### [What you will do]
Seek out every line containing the word "scene", and copy each.

### [Data extract]
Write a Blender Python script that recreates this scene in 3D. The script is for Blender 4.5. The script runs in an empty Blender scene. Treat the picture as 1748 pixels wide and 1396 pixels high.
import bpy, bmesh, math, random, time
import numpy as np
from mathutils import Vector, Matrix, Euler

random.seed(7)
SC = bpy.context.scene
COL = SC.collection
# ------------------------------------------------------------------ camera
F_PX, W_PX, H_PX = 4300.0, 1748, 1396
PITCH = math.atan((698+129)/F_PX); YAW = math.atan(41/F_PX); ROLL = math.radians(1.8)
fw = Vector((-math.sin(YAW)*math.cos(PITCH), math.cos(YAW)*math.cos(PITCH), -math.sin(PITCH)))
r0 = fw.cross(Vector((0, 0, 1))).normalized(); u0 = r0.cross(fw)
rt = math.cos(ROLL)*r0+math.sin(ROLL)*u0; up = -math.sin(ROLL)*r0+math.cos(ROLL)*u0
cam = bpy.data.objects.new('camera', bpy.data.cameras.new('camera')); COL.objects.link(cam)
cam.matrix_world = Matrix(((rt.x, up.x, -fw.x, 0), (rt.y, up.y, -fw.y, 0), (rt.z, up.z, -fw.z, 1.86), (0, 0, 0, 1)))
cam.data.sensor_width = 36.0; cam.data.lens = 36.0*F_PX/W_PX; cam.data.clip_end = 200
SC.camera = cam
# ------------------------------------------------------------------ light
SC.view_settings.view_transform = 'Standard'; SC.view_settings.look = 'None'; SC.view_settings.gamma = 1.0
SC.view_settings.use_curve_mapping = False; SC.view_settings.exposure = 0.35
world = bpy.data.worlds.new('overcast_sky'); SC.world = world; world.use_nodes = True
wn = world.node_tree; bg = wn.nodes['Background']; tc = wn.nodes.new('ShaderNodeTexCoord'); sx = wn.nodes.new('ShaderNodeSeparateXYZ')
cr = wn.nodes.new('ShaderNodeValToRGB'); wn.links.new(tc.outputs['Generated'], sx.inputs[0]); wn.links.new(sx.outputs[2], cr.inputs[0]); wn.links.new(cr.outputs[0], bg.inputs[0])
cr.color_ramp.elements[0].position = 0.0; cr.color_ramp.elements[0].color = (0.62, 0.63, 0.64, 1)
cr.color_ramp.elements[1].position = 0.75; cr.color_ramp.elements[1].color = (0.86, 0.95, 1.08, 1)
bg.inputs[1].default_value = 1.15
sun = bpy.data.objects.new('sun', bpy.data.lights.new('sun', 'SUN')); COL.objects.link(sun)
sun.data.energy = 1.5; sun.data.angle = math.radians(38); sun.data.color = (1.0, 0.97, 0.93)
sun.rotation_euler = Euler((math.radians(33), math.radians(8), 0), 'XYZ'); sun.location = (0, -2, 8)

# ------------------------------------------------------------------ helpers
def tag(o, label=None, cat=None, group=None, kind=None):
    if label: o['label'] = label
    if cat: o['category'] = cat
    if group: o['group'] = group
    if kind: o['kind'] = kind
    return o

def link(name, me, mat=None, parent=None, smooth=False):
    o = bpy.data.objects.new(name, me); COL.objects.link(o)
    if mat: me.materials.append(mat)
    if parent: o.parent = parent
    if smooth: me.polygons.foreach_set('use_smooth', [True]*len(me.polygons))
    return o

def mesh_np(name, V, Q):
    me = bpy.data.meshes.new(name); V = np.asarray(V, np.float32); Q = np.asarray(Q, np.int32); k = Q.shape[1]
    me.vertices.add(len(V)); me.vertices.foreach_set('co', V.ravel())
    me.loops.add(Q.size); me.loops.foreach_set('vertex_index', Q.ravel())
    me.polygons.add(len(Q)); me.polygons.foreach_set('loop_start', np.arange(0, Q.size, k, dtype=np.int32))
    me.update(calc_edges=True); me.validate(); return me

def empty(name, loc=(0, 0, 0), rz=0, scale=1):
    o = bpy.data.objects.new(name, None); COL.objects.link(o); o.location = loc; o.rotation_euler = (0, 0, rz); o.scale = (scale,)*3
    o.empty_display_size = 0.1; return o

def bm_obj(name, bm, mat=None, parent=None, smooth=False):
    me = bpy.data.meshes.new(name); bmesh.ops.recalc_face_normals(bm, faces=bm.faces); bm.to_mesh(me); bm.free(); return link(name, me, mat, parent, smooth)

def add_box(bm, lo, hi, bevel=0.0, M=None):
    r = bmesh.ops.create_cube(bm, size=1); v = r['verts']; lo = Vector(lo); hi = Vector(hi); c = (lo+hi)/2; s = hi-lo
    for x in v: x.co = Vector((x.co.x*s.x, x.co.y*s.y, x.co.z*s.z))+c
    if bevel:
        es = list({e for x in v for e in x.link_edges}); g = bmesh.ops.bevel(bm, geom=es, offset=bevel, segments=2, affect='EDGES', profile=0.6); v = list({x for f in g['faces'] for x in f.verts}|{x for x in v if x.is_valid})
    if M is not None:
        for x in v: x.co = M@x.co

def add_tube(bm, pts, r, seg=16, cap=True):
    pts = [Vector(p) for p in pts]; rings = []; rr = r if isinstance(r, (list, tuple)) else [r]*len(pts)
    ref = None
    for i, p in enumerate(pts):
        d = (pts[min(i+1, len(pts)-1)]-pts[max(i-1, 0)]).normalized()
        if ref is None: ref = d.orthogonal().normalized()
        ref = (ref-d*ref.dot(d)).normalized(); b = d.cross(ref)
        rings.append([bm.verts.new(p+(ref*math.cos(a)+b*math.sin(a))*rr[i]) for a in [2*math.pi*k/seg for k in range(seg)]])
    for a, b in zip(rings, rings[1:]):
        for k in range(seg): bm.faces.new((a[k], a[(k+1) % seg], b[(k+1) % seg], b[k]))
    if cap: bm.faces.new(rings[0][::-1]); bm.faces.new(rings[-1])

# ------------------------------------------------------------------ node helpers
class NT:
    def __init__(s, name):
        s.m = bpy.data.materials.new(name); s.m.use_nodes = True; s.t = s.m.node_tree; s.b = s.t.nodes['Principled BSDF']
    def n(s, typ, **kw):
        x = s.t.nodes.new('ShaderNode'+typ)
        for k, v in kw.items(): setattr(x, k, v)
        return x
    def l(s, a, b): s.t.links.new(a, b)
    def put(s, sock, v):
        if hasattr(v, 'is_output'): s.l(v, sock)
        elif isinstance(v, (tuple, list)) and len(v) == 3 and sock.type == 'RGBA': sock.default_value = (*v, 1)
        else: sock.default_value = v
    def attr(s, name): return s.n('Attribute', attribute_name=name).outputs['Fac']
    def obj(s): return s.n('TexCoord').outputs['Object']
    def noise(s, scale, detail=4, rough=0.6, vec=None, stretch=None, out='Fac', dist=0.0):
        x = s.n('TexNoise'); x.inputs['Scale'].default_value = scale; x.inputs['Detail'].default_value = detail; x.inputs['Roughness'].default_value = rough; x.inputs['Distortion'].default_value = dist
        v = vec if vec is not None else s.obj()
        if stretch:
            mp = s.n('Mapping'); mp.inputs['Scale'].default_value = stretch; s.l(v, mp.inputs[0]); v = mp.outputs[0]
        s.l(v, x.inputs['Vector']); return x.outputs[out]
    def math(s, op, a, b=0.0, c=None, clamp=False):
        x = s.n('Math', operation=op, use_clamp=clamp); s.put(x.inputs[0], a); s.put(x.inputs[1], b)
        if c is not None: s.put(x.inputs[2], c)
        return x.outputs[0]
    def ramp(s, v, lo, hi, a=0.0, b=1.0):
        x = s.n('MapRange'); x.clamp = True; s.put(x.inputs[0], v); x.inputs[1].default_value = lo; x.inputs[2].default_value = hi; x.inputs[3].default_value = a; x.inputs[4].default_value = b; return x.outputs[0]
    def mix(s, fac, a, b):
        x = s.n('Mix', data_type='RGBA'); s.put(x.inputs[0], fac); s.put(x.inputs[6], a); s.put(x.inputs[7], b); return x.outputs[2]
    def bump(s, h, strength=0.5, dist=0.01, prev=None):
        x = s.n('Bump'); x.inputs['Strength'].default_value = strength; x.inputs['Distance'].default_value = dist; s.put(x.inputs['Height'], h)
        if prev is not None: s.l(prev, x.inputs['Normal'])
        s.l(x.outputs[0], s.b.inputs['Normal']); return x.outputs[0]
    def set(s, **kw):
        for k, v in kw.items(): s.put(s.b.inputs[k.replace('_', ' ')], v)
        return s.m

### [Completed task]
Write a Blender Python script that recreates this scene in 3D. The script is for Blender 4.5. The script runs in an empty Blender scene. Treat the picture as 1748 pixels wide and 1396 pixels high.
SC = bpy.context.scene